Well your advice about not trusting the Mach3 DRO's was right on. I set up a disk on the ball screw, installed and aligned a pointer, preloaded the ball screw in one direction, zeroed the DI, then reversed screw rotation exactly one turn. I have .007" of backlash, not .003" to .004"! For reference the DRO read .0043".

Before running the test above I adjusted the X axis gib using the Bridgeport method. I ended up with .0015" of indicator movement and called it good. Before adjusting the gib my backlash was .005". I'll back the gib off a bit.

I tried measuring ball screw rotational torque using my in/lb torque wrench. My lowest setting is 50 in/lb and the screw turned easily. I even backed off the torque wrench setting one full turn and still didn't work. Suffice to say rotational force of the ball screw in less than 25 in/lb.

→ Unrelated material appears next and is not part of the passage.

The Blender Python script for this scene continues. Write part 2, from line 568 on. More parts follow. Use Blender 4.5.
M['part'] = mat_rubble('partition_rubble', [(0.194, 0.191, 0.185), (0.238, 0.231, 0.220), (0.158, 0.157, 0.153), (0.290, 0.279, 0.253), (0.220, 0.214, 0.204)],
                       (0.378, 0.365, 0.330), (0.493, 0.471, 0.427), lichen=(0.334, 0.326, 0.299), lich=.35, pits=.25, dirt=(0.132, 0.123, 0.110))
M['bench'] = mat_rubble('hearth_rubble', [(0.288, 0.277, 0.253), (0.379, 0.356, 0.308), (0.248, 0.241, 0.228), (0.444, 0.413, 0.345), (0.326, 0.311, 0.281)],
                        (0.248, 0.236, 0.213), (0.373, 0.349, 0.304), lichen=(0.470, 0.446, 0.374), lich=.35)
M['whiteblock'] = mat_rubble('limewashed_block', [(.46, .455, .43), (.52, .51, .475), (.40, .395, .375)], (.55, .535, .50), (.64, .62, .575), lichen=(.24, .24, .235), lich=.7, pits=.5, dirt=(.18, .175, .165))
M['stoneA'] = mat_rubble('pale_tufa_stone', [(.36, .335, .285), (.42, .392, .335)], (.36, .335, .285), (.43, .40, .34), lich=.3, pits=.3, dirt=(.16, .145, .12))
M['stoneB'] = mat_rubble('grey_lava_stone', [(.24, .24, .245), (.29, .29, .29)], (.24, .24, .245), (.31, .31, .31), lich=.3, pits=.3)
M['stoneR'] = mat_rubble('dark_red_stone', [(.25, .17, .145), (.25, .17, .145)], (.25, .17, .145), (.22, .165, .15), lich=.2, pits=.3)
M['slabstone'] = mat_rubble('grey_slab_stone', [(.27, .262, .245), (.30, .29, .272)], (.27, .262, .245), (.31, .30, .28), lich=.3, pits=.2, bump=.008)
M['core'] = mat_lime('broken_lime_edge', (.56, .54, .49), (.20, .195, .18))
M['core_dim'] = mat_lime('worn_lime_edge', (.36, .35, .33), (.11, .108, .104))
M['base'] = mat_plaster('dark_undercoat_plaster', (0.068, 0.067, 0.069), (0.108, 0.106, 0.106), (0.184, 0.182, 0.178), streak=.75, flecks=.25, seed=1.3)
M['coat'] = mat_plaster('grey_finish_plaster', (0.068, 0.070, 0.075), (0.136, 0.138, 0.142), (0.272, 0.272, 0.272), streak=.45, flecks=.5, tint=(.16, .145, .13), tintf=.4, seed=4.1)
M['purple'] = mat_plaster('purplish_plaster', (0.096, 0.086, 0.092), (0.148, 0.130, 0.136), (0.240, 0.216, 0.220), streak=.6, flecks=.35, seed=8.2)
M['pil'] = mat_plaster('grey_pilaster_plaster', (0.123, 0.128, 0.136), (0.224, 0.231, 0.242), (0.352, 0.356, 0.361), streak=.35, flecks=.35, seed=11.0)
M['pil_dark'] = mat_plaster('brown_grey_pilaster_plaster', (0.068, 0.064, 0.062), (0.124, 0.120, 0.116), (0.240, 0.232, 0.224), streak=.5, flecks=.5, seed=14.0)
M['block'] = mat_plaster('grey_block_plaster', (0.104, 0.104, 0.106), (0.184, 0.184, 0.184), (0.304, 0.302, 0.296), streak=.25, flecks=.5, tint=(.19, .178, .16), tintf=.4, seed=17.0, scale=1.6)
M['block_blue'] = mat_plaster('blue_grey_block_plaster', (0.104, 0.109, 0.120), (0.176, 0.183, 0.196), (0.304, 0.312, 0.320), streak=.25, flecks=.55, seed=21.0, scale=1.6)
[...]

Although they are Chinese origin I don't think the AC bearings are the problem. Also rechecked ball screw longitudinal movement. Still zero. Don't remember off hand what the preload is but it's probably around .010". I know it's way too much but I am chasing an unknown and with preload set at about .005" I had backlash. I wanted to see if increasing preload would change anything and it didn't. If I go below .005" preload backlash increases to about .012". Maybe more using the degree wheel test.

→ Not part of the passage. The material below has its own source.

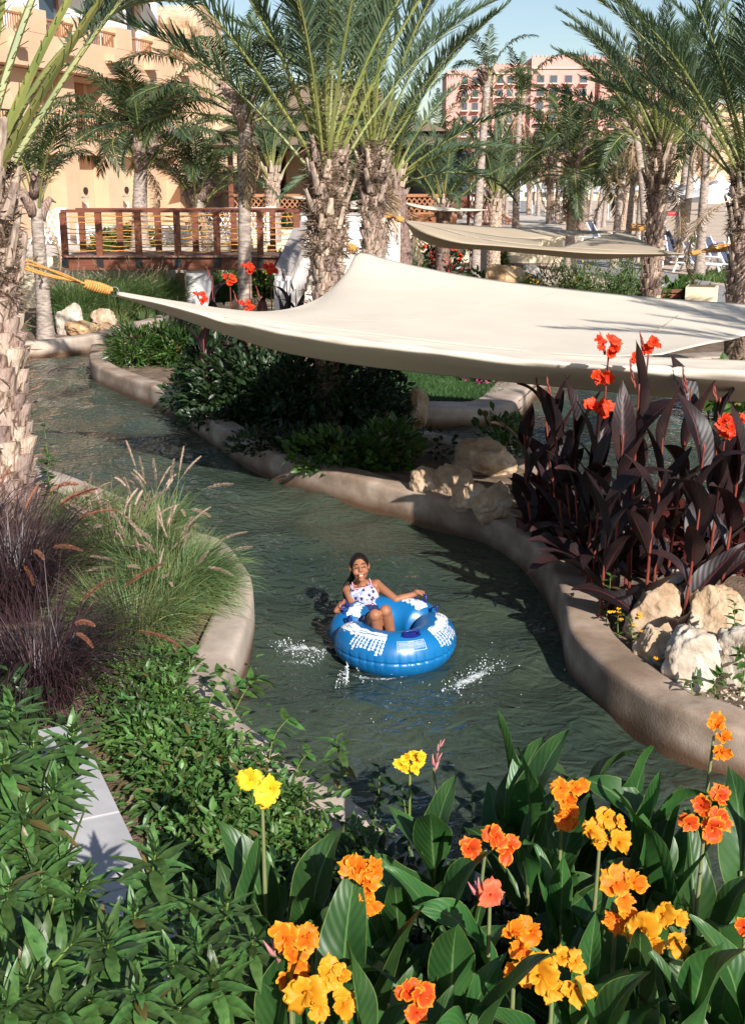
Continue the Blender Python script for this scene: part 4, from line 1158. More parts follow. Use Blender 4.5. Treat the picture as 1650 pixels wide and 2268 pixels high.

I'm kind of at a loss as to how to approach this. I've measured it a dozen different ways using three different dial indicators and adjusted the AC bearing shims pack thickness more times than I can remember. I thought it might be the coupling but setting the jog at .0001" and carefully watching rotation in both directions I can see the coupling and ball screw rotating in unison. If I was chasing a couple of tenths then I might dig deeper but .007" of rotational lag would be quite noticeable.

Here are a couple pictures of the driven side bearing housing components. The two cylindrical items at the top are seal/compression sleeves. The grease seals run on the OD and the length is such that when the bearing lock nut is tightened the sleeves and AC bearing inner races are compressed against the shoulder on the ball screw.
20170131_120026_resized.jpg

This shows the register on the cap better than the picture above.
20170131_120040_resized.jpg
 
Given that the backlash changes with the shim packs, and the leadscrew/table/ballnut seems to have 0 backlash, then it would seem that the problem is in the AC bearing area. Now the question is how to fix it.

I would be threading the lead screw for a preload nut even if it requires a redesign, but I have very little patience for this kind of adjusting system. If that doesn't fix the problem then I would be tweaking the ball nuts or mounting system.
 
Maybe I missed something but I do not see how the ball nut was eliminated as a possible source?